3. Are the results of the photocatalytic activity tests, particularly for methyl orange, phenol, and 4-nitrophenol, clearly presented and effectively analyzed? 

Thank you for asking. We have revised and considered that the obtained results have been suitable compared with corresponding literature from references 46, 48-53 as presented in lines 541-560.

4. Is the impact of calcination at 400°C on the crystalline structure and surface area of TiO2 nanorods adequately explained? 

The crystalline structure is dramatically affected by temperature. First, due to the alkaline conditions used for hydrothermal treatment and later for the calcination process. The detailed discussion can be found on lines 429-444.

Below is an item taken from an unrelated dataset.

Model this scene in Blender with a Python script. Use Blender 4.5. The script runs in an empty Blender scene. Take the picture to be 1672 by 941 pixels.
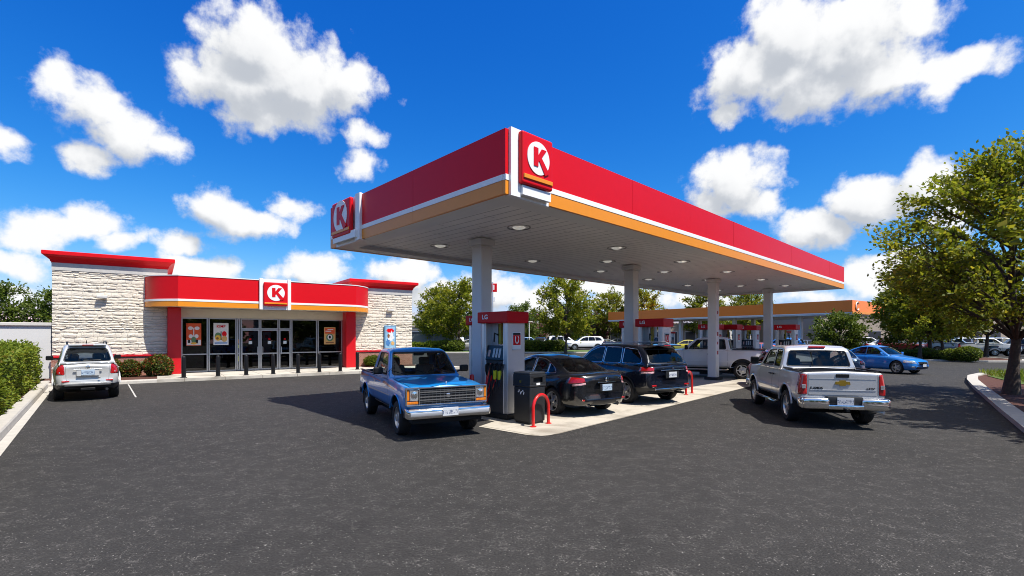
import bpy, bmesh, math, random
import numpy as np
from mathutils import Vector, Matrix

random.seed(11)
SC = bpy.context.scene
COL = SC.collection
PI = math.pi
CAM_H = 1.95
R = math.radians

# ------------------------------------------------------------------ helpers
def G(px, py, z=0.0):
    """ground point of the place that the survey of the photograph gives"""
    Y = (CAM_H - z) * 812.0 / (py - 548.0)
    return Vector(((px - 836.0) / 812.0 * Y, Y, z))

def link(o, parent=None):
    COL.objects.link(o)
    if parent is not None:
        o.parent = parent
    return o

def tag(o, label=None, cat=None, group=None, kind=None):
    if label: o['label'] = label
    if cat: o['category'] = cat
    if group: o['group'] = group
    if kind: o['kind'] = kind
    return o

def thing(name, label, cat, loc=(0, 0, 0), rz=0.0, group=None):
    o = bpy.data.objects.new(name, None)
    o.empty_display_size = 0.2
    o.location = loc
    o.rotation_euler = (0, 0, rz)
    link(o)
    return tag(o, label, cat, group)

def node_empty(name, parent, loc=(0, 0, 0), rot=(0, 0, 0)):
    o = bpy.data.objects.new(name, None)
    o.empty_display_size = 0.1
    o.location = loc
    o.rotation_euler = rot
    return link(o, parent)

def copy_tree(o, parent=None, keep=None):
    c = o.copy()
    link(c, parent)
    for ch in o.children:
        base = ch.name.split('.')[0]
        if keep is None or base in keep:
            copy_tree(ch, c, keep)
    return c

# ------------------------------------------------------------------ materials
MATS = {}
def pmat(name, col, rough=0.5, metal=0.0, coat=0.0, var=0.05, scale=6.0, bump=0.0, bscale=60.0,
         emit=None, estr=0.0, spec=0.5, detail=4.0):
    m = bpy.data.materials.new(name)
    m.use_nodes = True
    nt = m.node_tree
    b = nt.nodes['Principled BSDF']
    b.inputs['Roughness'].default_value = rough
    b.inputs['Metallic'].default_value = metal
    b.inputs['Coat Weight'].default_value = coat
    b.inputs['Coat Roughness'].default_value = 0.04
    b.inputs['Specular IOR Level'].default_value = spec
    tc = nt.nodes.new('ShaderNodeTexCoord')
    nz = nt.nodes.new('ShaderNodeTexNoise')
    nz.inputs['Scale'].default_value = scale
    nz.inputs['Detail'].default_value = detail
    nt.links.new(tc.outputs['Object'], nz.inputs['Vector'])
    mx = nt.nodes.new('ShaderNodeMix'); mx.data_type = 'RGBA'
    c0 = [max(0, c * (1 - 2.2 * var)) for c in col[:3]] + [1]
    c1 = [min(1, c * (1 + 2.2 * var)) for c in col[:3]] + [1]
    mx.inputs[6].default_value = c0
    mx.inputs[7].default_value = c1
    nt.links.new(nz.outputs['Fac'], mx.inputs[0])
    nt.links.new(mx.outputs[2], b.inputs['Base Color'])
    if bump:
        n2 = nt.nodes.new('ShaderNodeTexNoise')
        n2.inputs['Scale'].default_value = bscale
        n2.inputs['Detail'].default_value = 5
        nt.links.new(tc.outputs['Object'], n2.inputs['Vector'])
        bp = nt.nodes.new('ShaderNodeBump')
        bp.inputs['Strength'].default_value = bump
        bp.inputs['Distance'].default_value = 0.02
        nt.links.new(n2.outputs['Fac'], bp.inputs['Height'])
        nt.links.new(bp.outputs['Normal'], b.inputs['Normal'])
    if emit:
        b.inputs['Emission Color'].default_value = (*emit, 1)
        b.inputs['Emission Strength'].default_value = estr
    MATS[name] = m
    return m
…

5. Are the comparative advantages of N-P25-400 and N-TiO2-400 nanorods over sol-gel and commercial TiO2 clearly demonstrated?

In the discussion, the reviewers can find that the sol-gel method presented multifunctional properties. In order to highlight the advantages of this method, additional text has been added on lines 570-574.

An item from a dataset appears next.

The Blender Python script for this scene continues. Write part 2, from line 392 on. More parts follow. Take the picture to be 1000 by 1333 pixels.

6. Is the role of Ti³⁺ and sodium/hydrogen titanates in enhancing photocatalytic activity convincingly discussed? 

We appreciate the suggestion. Since the characterization performed for studying the obtained materials is limited, we speculate in the role of these species, based on the results from the structural characterization (XRD and Raman) and the surface composition (XPS) of the materials. We have improved the arguments given by adding the following lines  277-279,   467-471 and the new reference 46.

7. Does the study provide sufficient justification for the use of the Kubelka-Munk equation to calculate the bandgap energy (Eg)?

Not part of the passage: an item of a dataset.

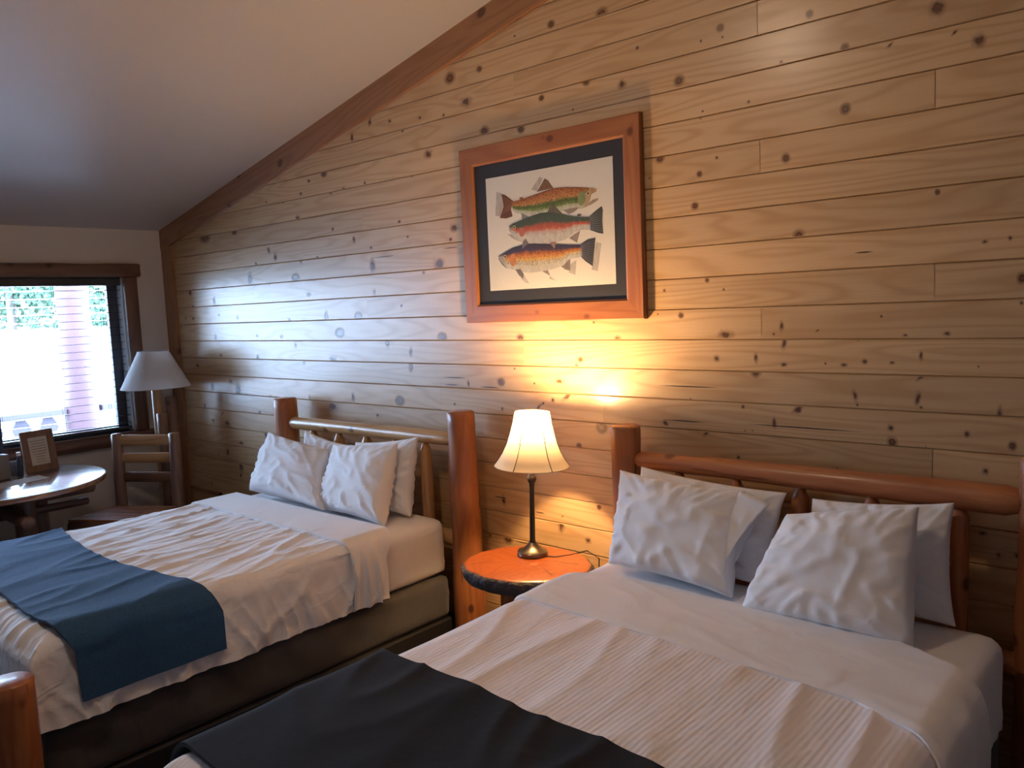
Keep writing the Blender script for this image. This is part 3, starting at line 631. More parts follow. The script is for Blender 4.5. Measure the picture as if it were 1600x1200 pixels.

We appreciate the concern of the reviewer. In this sense, it has been accepted that despite there are other methods for measuring the band gap of semiconductors, the use of reflectance spectra and the Kubelka Munk are very good approximations for this purpose as demonstrated in reference 39.

 

8. Are the morphological changes observed in nanorods post-calcination accurately described and linked to their photocatalytic properties? 

We consider that no significant changes in morphology were observed. In this regard, the photocatalytic activity could be more related to differences in crystalline structure and impurities/defects because of the different staring materials used. This has been described in lines 568-575.

9. Are the implications of these findings for large-scale applications in pollutant degradation adequately addressed? 

We appreciate the suggestion. However, the purpose of the manuscript is to describe the potential use of 1D TiO₂ nanostructure for oxidation and reduction of some common pollutants at laboratory level. Large-scale applications will need additional experiments that were pointed out at the end of the discussion section.

 

10. Does the paper effectively balance the discussion of adsorption capacity and photocatalytic performance of the nanorods?

We have added some discussion related to the adsorption of the dye on lines 505-515.